In the price-cutting that has been going on as a result of the fierce competition that has existed among photo-engravers during the past few years, the artistic possibilities of the half-tone have been lost sight of to a certain extent. The product of the engravers is sold by the square inch, regardless of the fact that the cost of one plate may be double the cost of another plate of the same size, but from a different subject.
A point also worth remembering is that until the plate reaches the finishers' hands, it has been more or less of a mechanical product; and that the plate is made an artistic creation by the skill, care, and brains of an intelligent class of men earning from $25 to $50 a week. Those expecting "the best" at "the lowest price" can easily guess about how much of this high-priced finishing they will get when the price paid barely covers the cost of the mechanical product. Then, engravers striving for high quality in the product pay from twenty-five to fifty per cent higher wages, as a rule, than the cheap, commercial shops. But the idea of square-inch price has so generally permeated the buying public, that the larger and better shops have been compelled, to a greater or less extent, to meet the prices of their less skilful competitors. They are enabled to do this and give their customers much greater value for their money, only through better business methods, more modern facilities, and by conducting the business on a very large scale.

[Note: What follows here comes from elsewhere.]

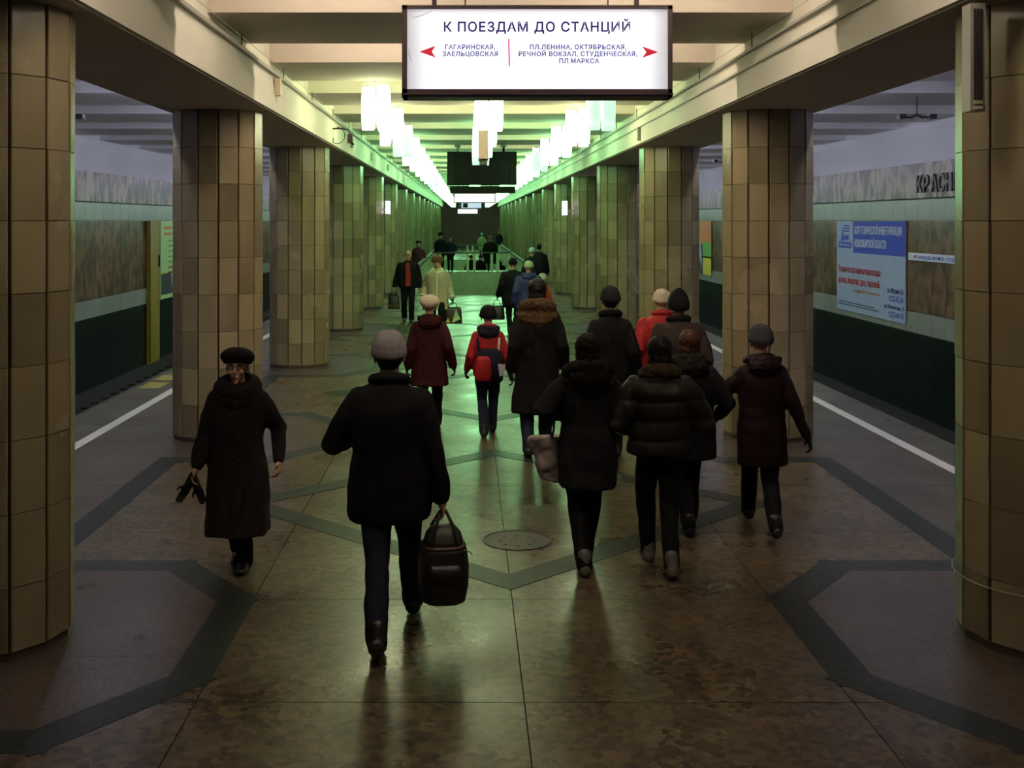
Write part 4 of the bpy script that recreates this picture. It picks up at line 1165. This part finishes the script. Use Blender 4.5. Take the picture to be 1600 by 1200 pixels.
r3, A3 = person('woman in pale sheepskin coat, fur hat and glasses walking towards the camera', -.62, 22.8, 1.64, 0,
       ((.09, -.15, 0, 0), (-.09, .15, 0, -.1)), ((.31, -.03, .80), (-.29, -.02, .82)),
       dict(hem=.58, hw=.24, hd=.185, mat=K_sheep, sleeve=.076, name='coat'), pants=K_black, hat=('fur', cloth('brown_fur_hat', (.14, .09, .05), v=.5, scale=40)), face=True, bulk=.04, collar=('fleece', K_sheepl), extra=fleece, hair=('short', K_hairG))
gs = MB()
h = world_hand(r3, A3, 0)
bb = handbag(h, .19, .06, .34, K_bagd, 'black and yellow-green patterned bag carried by the sheepskin coat woman', None, .10)
MB().prism([(-.02, .02), (.15, .10), (.06, .30), (.02, .16)], -.068, -.060, 'y').build('pattern', K_adg if 'K_adg' in globals() else M_adgreen, bb)
MB().prism([(-.15, .03), (-.06, .03), (-.1, .12)], -.068, -.060, 'y').build('pattern', M_adyellow, bb)
# --- right group further off
person('person in blue jacket and pale green hat, ahead of the tall fur-collared woman', 1.20, 21.6, 1.60, AW,
       ((.08, .12, 0, 0), (-.08, -.18, 0, 0)), ((.30, -.02, .80), (-.28, -.02, .80)),
       dict(hem=.62, hw=.24, hd=.18, mat=K_blue, sleeve=.08, name='jacket'), hat=('beanie', cloth('pale_green_knit', (.36, .42, .26))), far=True, bulk=.06, hood=('down', K_blue))
r4, A4 = person('person in black padded coat leaning forward, left of the blue jacket', .98, 23.6, 1.58, AW,
       ((.08, .12, 0, 0), (-.08, -.18, 0, 0)), ((.32, -.02, .80), (-.28, -.02, .80)),
       dict(hem=.55, hw=.25, hd=.19, mat=K_black, sleeve=.08), hat=('beanie', K_black), far=True, bulk=.05, lean=.12)
handbag(world_hand(r4, A4, 0), .17, .08, .30, K_bagd, 'black shoulder bag hanging beside the black padded coat', None, .14)
person('small child in orange-red coat and pale hat holding to the right of the blue jacket', 1.68, 24.6, 1.18, AW,
       ((.06, .08, 0, 0), (-.06, -.1, 0, 0)), ((.22, -.02, .58), (-.22, -.02, .58)),
       dict(hem=.45, hw=.2, hd=.16, mat=cloth('orange_red_coat', (.42, .06, .02))), hat=('beanie', cloth('pale_child_knit', (.42, .44, .30))), far=True, bulk=.02)
person('person with pale blue hat and dark coat, deep in the hall on the right', 1.85, 31.5, 1.62, AW,
       ((.08, .12, 0, 0), (-.08, -.18, 0, 0)), ((.30, -.02, .80), (-.28, -.02, .80)),
       dict(hem=.6, hw=.23, hd=.17, mat=K_navy), hat=('beanie', cloth('pale_blue_knit', (.30, .40, .48))), far=True, bulk=.03)
person('tall bareheaded man in black coat deep in the hall on the right', 2.16, 33.2, 1.72, AW,
       ((.08, .12, 0, 0), (-.08, -.18, 0, 0)), ((.30, -.02, .84), (-.28, -.02, .84)),
       dict(hem=.7, hw=.22, hd=.17, mat=K_black), hair=('short', K_hairB), far=True, bulk=.03)
person('woman in dark maroon coat facing the camera beside the left stair rail', -1.92, 43.5, 1.60, 0,
       ((.08, -.12, 0, 0), (-.08, .1, 0, 0)), ((.28, -.02, .82), (-.28, -.02, .82)),
       dict(hem=.6, hw=.24, hd=.18, mat=cloth('dull_maroon', (.06, .018, .022))), hat=('beret', K_brown), far=True, bulk=.03, hair=('bob', K_hairB))
person('dark clothed tall person behind the left end of the stair rail', -1.26, 52.6, 1.80, 0,
       ((.08, -.1, 0, 0), (-.08, .1, 0, 0)), ((.28, -.02, .9), (-.28, -.02, .9)),
       dict(hem=.8, hw=.24, hd=.18, mat=K_black), hat=('fur', K_black), far=True, bulk=.05)
person('dark clothed person with brown hair behind the stair rail, right of the taller one', -.80, 52.7, 1.62, 0,
       ((.08, -.1, 0, 0), (-.08, .1, 0, 0)), ((.28, -.12, .95), (-.28, -.02, .82)),
       dict(hem=.75, hw=.24, hd=.18, mat=K_navy), hair=('bob', K_hairR), far=True, bulk=.05)
person('person in pale green coat and turquoise hat far beyond both stair rails', .92, 70.0, 1.62, AW,
       ((.08, .1, 0, 0), (-.08, -.1, 0, 0)), ((.3, -.02, .84), (-.3, -.02, .84)),
       dict(hem=.5, hw=.25, hd=.18, mat=K_palegreen), hat=('beanie', K_turq), far=True, bulk=.05)
person('stout person in black coat and olive hat standing just beyond the stair rail', 1.10, 52.75, 1.66, AW,
       ((.08, .1, 0, 0), (-.08, -.1, 0, 0)), ((.34, -.02, .84), (-.34, -.02, .84)),
       dict(hem=.35, hw=.28, hd=.22, mat=K_black), hat=('beanie', cloth('olive_knit', (.10, .10, .04))), far=True, bulk=.10)
person('dark figure standing alone by the right columns near the end wall', 2.42, 84.0, 1.62, 0,
       ((.08, -.1, 0, 0), (-.08, .1, 0, 0)), ((.28, -.02, .84), (-.28, -.02, .84)),
       dict(hem=.75, hw=.22, hd=.17, mat=K_navy), hair=('short', K_hairB), far=True, bulk=.03)
for i, (xx, yy, nm) in enumerate(((.18, 55.3, 'left'), (.66, 55.35, 'right'))):
    person('dark figure climbing the farther stairs between the rail posts, %s one' % nm, xx, yy, 1.62, 0,
       ((.08, -.02, 0, 0), (-.08, .02, 0, 0)), ((.3, -.02, .84), (-.3, -.02, .84)),
       dict(hem=.6, hw=.25, hd=.18, mat=K_black), hat=('beanie', K_black), far=True, bulk=.05, base=-(int((yy - 53.6) / .32) + 1) * .16)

The screens used in making half-tones represent an enormous outlay in the large shops. A comparatively small screen costs in the neighborhood of $100. A screen 18 × 20, ruled 120 or 133 lines to the inch, costs about $500. Screens are made with different numbers of lines to the inch, from 65, for coarse, newspaper work, up to 400. The screens in general use are 65, 85, 100, 110, 120, 133, 150, 166, 175, and 200; but intermediate sizes are also used, such as 125 and 140. A screen containing 200 lines to the inch is about the finest ever used for ordinary printing purposes, though a few screens with 250, 300, and 400 lines to the inch have been made. A well-equipped photo-engraving establishment must have all these screens, and all of them in many different sizes. In the writer's shop there are fifteen cameras, all of them in constant use in the daytime and five or six of them are always in use all night. Some days the bulk of the work in the place will be a fine grade of magazine engraving calling for a 175 screen. In order to keep all the cameras at work all the time, a thing that is very important in a well-regulated place, it is necessary to have a number of 175 screens almost equal to the number of cameras. The same is true of most of the other screens in general use. Fortunately for the engraver and the consumer these screens practically last forever if carefully handled.